Scenes as source code:
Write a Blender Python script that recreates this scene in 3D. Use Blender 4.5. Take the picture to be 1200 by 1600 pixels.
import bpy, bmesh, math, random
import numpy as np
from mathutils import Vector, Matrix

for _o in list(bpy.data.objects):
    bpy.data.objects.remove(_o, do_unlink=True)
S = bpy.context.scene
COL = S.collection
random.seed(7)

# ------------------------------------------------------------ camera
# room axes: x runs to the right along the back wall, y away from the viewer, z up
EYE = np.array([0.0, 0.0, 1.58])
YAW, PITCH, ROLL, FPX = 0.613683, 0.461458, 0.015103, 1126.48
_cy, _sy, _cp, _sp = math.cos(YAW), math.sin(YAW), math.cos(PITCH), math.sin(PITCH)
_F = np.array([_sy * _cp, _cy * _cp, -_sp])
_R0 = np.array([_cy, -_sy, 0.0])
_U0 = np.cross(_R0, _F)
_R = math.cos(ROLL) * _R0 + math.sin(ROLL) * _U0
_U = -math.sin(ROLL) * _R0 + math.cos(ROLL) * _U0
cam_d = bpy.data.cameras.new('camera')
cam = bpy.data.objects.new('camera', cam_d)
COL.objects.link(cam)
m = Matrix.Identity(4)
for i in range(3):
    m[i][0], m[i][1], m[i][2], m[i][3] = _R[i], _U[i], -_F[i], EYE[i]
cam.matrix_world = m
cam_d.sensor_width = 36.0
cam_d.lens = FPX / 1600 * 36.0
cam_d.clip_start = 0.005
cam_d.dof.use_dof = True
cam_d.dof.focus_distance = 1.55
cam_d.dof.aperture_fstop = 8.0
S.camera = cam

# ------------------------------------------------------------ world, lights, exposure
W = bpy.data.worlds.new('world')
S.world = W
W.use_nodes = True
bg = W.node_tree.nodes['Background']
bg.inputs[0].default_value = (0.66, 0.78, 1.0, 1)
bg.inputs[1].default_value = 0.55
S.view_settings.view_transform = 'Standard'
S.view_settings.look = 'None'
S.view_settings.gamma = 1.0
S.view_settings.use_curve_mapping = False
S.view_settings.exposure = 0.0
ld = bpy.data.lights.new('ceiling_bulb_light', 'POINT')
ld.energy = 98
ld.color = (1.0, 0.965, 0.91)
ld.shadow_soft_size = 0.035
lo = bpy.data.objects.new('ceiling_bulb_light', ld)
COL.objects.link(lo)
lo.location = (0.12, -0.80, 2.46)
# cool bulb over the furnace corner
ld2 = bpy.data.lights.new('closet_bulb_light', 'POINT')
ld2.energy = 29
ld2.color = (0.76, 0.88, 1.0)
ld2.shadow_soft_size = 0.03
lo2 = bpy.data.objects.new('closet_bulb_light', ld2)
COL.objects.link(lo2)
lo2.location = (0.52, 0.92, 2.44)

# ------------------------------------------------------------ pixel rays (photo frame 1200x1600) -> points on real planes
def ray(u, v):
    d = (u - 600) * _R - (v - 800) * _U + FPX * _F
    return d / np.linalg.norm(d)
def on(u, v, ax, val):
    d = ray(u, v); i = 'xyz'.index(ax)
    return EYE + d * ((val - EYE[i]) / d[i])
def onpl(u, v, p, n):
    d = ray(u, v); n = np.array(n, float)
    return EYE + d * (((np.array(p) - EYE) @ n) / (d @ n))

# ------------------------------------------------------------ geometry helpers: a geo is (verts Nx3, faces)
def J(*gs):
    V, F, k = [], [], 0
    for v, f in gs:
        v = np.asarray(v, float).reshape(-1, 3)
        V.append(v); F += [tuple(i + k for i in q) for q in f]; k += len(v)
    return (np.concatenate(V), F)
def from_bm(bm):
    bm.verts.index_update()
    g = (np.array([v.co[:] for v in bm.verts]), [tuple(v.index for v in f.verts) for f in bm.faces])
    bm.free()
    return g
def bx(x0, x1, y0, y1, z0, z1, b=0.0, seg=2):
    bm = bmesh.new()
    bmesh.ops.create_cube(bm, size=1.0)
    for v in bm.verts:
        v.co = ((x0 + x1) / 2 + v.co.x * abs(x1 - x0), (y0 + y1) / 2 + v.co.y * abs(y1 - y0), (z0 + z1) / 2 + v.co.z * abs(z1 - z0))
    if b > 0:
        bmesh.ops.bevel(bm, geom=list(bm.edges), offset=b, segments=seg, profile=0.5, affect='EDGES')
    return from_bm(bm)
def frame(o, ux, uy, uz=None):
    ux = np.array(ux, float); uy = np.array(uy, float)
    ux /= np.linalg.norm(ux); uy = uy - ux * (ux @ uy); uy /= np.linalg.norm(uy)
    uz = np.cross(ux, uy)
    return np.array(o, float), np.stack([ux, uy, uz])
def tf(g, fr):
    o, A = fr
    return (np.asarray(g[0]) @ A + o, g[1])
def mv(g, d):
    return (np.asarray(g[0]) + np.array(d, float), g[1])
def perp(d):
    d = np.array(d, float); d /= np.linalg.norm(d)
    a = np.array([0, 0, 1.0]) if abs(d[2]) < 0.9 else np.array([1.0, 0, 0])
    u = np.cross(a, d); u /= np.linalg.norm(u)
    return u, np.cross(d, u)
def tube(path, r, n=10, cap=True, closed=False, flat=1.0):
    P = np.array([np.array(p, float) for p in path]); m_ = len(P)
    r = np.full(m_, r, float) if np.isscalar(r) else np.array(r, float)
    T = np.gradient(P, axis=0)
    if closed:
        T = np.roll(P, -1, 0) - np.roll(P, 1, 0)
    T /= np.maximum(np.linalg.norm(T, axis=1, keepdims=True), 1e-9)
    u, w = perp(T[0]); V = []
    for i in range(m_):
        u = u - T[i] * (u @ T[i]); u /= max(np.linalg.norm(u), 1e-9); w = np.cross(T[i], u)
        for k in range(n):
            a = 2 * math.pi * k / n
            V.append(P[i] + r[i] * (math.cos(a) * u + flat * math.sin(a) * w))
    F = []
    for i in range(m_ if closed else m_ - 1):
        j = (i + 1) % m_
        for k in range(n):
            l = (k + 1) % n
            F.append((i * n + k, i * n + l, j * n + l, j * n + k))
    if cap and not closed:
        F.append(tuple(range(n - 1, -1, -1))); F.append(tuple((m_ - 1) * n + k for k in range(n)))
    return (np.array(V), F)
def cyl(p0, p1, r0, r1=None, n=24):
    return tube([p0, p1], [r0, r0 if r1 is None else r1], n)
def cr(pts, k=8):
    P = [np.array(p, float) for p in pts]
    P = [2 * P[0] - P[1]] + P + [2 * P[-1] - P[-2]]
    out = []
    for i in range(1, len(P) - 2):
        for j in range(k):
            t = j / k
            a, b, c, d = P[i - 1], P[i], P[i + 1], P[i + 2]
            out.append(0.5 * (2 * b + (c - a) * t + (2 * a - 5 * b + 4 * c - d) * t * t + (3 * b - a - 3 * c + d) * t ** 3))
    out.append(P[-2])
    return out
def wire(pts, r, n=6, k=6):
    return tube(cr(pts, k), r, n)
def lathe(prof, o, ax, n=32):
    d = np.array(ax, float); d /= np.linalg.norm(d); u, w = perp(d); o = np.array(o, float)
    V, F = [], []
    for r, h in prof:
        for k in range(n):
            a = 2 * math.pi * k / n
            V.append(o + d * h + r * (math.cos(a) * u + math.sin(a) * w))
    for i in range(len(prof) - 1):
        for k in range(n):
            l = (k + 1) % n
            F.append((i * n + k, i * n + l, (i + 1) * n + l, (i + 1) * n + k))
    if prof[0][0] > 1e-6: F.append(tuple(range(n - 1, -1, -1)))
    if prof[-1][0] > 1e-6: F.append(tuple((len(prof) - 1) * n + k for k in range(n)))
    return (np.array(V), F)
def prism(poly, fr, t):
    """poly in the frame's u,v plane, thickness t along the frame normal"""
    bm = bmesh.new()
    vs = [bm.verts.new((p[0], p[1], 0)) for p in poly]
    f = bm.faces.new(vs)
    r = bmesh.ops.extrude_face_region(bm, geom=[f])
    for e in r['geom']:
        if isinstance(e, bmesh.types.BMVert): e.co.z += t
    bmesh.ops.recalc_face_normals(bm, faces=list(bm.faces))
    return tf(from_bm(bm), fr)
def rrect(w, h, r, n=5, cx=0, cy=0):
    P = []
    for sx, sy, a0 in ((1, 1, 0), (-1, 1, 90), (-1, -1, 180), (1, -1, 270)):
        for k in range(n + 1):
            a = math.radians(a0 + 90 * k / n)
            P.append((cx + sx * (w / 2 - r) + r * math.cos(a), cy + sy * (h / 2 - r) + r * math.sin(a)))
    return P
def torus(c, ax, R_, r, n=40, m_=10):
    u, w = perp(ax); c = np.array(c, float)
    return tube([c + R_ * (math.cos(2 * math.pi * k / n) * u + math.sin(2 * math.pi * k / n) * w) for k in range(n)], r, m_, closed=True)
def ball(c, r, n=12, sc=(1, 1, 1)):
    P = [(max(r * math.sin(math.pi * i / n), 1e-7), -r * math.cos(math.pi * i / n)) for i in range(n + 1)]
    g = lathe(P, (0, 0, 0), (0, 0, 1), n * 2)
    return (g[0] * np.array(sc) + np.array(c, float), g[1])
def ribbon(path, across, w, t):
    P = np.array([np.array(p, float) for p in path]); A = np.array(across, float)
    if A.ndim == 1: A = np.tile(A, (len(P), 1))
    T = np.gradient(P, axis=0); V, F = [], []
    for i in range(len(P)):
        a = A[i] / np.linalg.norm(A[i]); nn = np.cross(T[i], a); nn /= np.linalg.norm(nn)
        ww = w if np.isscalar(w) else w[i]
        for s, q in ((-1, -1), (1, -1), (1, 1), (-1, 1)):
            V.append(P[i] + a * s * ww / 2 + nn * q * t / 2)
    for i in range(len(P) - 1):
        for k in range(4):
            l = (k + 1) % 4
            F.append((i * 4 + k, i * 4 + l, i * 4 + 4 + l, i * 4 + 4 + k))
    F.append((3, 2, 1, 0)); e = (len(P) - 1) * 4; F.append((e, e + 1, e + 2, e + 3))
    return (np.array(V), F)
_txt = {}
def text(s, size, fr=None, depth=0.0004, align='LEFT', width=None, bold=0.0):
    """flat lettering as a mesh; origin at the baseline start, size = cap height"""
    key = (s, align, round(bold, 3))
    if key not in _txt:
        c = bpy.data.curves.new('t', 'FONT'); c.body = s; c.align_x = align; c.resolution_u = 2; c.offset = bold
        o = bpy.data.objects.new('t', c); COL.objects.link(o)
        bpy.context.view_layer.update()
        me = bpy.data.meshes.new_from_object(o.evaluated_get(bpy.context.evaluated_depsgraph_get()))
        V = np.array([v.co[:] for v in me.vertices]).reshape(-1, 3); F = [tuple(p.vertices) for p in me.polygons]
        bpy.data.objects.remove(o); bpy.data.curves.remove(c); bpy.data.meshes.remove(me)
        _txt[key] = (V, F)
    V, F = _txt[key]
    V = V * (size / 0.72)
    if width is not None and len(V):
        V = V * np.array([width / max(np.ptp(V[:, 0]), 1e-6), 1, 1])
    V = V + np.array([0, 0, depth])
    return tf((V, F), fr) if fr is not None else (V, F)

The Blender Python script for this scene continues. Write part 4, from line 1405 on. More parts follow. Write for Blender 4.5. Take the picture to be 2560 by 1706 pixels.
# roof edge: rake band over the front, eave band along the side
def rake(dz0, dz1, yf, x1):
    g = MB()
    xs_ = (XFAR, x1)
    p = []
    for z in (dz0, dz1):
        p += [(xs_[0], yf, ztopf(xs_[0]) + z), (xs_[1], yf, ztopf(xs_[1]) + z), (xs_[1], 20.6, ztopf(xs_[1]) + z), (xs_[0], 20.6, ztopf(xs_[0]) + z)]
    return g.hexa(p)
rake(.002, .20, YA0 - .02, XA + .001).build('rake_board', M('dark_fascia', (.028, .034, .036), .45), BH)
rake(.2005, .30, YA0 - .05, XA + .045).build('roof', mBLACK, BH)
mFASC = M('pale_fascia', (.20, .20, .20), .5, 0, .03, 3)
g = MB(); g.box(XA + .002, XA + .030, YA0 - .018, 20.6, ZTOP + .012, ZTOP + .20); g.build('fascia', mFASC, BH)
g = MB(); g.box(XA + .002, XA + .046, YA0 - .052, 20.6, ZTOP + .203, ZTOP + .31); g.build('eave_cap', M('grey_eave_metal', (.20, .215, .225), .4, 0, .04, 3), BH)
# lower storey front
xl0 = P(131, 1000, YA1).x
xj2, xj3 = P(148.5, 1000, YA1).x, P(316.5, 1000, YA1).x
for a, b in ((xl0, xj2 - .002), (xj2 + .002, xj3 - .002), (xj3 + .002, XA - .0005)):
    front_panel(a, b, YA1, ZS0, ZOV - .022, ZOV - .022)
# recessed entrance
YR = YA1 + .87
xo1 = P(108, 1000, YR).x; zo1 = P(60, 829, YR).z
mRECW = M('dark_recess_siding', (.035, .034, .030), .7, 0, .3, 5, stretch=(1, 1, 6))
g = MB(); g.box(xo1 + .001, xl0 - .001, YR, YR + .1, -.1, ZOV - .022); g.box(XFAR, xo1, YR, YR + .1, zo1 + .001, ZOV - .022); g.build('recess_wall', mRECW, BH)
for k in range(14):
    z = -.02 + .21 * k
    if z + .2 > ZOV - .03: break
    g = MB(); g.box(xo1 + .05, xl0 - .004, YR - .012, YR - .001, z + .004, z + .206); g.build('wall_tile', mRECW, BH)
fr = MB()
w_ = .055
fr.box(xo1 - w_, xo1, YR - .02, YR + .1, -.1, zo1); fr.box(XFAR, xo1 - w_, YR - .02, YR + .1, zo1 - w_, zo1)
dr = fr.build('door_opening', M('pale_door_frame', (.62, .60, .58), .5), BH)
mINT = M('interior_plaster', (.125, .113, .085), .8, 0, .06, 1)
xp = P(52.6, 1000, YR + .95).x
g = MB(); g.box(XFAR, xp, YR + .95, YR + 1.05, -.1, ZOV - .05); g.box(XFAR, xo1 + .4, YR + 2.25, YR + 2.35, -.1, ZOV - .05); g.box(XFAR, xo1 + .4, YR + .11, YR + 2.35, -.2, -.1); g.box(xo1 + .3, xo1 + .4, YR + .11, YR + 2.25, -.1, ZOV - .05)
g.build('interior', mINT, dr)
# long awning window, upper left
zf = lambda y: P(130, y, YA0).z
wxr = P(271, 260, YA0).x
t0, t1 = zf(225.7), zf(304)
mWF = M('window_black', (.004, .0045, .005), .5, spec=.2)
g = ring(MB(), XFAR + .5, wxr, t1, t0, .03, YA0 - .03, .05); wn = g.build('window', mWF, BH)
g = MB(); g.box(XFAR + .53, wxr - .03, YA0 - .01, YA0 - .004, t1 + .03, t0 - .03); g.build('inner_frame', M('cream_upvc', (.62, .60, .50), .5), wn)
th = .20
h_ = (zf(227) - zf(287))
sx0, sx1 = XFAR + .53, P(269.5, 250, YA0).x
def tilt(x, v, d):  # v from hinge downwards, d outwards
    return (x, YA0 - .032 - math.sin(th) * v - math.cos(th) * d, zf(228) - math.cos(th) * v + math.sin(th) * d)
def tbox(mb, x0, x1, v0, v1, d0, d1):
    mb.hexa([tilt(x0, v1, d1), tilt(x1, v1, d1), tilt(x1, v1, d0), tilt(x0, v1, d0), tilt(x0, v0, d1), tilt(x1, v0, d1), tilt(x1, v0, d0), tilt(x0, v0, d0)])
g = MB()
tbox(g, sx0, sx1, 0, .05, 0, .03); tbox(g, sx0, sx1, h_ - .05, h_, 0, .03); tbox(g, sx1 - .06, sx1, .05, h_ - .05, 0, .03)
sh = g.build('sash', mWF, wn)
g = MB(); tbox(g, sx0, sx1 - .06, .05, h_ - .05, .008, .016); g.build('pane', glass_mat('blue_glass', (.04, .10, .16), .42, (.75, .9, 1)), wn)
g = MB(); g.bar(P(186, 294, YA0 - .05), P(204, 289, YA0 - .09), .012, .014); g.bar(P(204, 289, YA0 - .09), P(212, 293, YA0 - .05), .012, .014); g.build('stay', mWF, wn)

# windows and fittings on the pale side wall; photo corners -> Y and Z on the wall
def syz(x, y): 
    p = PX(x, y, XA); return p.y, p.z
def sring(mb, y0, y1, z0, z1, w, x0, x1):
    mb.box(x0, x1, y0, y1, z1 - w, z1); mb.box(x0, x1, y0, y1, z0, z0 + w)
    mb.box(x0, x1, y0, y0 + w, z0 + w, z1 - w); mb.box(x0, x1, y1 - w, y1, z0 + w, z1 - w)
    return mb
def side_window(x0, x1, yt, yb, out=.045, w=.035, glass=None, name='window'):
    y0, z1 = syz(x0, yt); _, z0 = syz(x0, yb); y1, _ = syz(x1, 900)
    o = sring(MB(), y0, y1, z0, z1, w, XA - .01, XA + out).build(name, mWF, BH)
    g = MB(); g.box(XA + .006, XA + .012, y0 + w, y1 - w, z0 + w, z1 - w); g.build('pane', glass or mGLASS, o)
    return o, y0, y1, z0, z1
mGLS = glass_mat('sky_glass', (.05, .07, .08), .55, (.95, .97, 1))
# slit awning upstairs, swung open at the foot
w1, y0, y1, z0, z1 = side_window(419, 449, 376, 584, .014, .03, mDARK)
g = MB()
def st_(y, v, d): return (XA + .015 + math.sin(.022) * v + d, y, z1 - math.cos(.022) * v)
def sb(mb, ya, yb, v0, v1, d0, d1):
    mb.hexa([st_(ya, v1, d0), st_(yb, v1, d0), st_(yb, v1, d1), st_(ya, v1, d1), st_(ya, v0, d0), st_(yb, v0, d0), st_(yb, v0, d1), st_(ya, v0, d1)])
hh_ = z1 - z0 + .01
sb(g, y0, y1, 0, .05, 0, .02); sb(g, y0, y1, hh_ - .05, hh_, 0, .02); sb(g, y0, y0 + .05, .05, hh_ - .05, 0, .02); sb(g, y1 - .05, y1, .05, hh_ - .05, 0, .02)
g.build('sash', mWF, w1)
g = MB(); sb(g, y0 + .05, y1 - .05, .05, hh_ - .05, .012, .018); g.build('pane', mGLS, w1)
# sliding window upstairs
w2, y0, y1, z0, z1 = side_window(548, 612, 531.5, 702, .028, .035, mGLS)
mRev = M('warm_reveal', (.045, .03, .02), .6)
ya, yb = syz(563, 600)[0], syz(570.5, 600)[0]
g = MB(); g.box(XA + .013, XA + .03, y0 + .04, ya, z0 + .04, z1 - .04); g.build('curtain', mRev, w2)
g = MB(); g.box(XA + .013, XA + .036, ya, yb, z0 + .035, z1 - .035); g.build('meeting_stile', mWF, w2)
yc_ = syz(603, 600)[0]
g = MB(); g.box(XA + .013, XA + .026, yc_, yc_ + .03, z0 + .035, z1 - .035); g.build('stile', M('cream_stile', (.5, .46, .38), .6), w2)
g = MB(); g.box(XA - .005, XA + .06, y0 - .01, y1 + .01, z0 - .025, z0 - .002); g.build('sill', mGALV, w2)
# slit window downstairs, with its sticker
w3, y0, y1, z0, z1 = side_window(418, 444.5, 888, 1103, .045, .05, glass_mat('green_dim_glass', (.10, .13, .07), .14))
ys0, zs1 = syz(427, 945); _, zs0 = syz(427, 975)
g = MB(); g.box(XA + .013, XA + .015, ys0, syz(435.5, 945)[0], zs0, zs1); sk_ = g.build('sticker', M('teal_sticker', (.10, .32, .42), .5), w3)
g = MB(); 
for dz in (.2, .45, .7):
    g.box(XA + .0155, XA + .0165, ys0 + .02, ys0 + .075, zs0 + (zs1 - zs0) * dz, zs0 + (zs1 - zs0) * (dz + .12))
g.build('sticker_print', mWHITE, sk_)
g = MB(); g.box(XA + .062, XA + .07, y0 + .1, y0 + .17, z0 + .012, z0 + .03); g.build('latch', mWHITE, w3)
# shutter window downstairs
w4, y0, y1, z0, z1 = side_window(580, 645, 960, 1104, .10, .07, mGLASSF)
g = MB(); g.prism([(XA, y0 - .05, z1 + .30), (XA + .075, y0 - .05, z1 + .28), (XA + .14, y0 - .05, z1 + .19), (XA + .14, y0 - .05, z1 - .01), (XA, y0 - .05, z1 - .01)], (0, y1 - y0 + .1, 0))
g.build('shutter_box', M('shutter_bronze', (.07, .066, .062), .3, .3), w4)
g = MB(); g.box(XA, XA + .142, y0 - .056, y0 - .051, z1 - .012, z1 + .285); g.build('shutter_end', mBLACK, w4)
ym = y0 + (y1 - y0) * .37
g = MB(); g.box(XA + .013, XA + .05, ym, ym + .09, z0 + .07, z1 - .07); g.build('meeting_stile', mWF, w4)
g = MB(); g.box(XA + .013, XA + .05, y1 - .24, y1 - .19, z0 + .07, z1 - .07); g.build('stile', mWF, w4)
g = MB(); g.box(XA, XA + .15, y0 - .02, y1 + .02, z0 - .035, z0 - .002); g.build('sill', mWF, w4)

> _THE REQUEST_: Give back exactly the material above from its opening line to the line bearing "random.seed(7)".

> _ANSWER FOR THIS EXERCISE_:
Write a Blender Python script that recreates this scene in 3D. Use Blender 4.5. Take the picture to be 1200 by 1600 pixels.
import bpy, bmesh, math, random
import numpy as np
from mathutils import Vector, Matrix

for _o in list(bpy.data.objects):
    bpy.data.objects.remove(_o, do_unlink=True)
S = bpy.context.scene
COL = S.collection
random.seed(7)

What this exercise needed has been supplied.